Nvidia has agreed to invest a total of $4 billion in two specialist optics firms — committing $2 billion each to Lumentum and Coherent — in multi‑year deals that combine capital, purchase commitments and the right to use advanced laser components. The funds are earmarked for research and development even as the agreements bind the suppliers into long‑term commercial relationships with one of the dominant GPU makers for artificial intelligence. The moves are an explicit attempt to bend more of the AI hardware stack toward Nvidia’s commercial ecosystem and to ensure steady access to components that are critical for scaled data‑centre deployments.
Optical and photonic technologies are a growing bottleneck for hyperscale AI. High‑performance lasers, modulators and other optical subassemblies underpin the high‑bandwidth, low‑latency interconnects that link racks, clusters and whole facilities; as models and GPU counts balloon, the ability to move data efficiently becomes as important as compute power itself. Nvidia’s investments treat optics not as a peripheral commodity but as a strategic input: securing production, accelerating innovation and aligning suppliers to the timing and specifications of future GPU generations.
This is the latest example of Nvidia using its profits to build an adjacent industrial ecosystem rather than relying solely on chip sales. In recent years the company has taken stakes in cloud GPU providers and AI developers to stimulate demand for its accelerators; the optics investments extend that playbook downstream into physical infrastructure. For suppliers such as Lumentum and Coherent, the deals mean predictable revenue and deeper engineering collaboration, while for Nvidia they reduce exposure to supply‑chain shortages and the risk of mismatched component roadmaps slowing data‑centre rollouts.
The commercial and geopolitical consequences are worth watching. By anchoring critical optical supply to a single major buyer, Nvidia may shape standards and de‑risk buildouts in friendly markets, but it also concentrates leverage and could draw scrutiny from competitors and regulators worried about vertical integration. Meanwhile, customers that rely on multi‑vendor stacks — cloud providers, telecom carriers and enterprises — will monitor whether tighter vendor coupling reduces choice or speeds deployment of next‑generation AI services.

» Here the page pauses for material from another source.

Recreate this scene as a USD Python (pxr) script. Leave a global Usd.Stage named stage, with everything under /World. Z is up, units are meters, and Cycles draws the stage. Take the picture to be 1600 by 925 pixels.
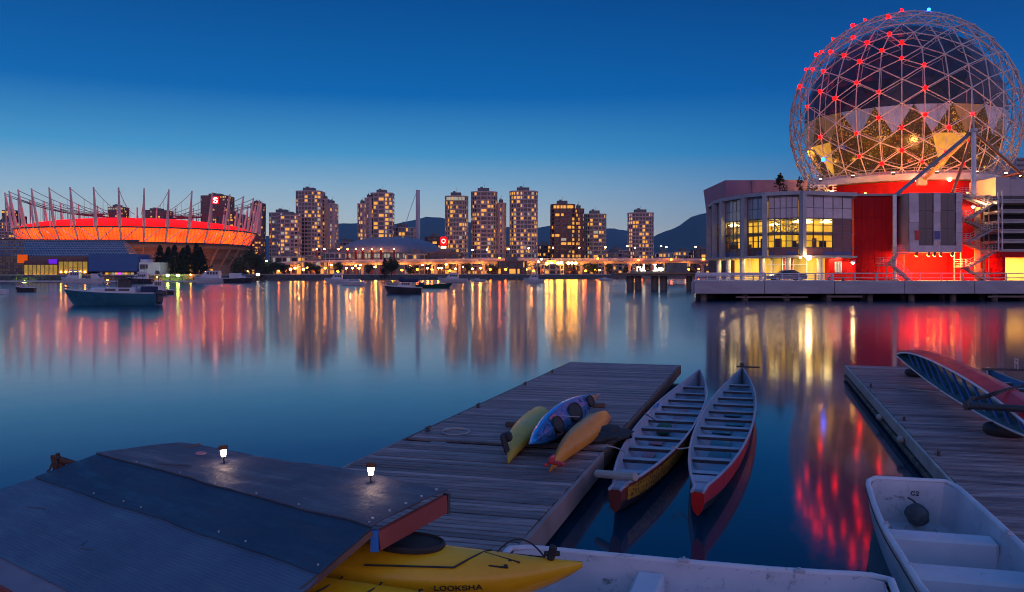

For the broader market this is a signal that the next phase of AI scaling will be fought as much over connectivity and systems engineering as over raw GPU performance. Investors and infrastructure planners should expect more partnerships of this kind: firms that can offer validated, end‑to‑end solutions from silicon to networking optics will be better placed to capture the wave of AI‑driven data‑centre spending. The practical payoff will be measured in how quickly operators can deploy larger clusters without being blocked by bandwidth, power or thermal constraints.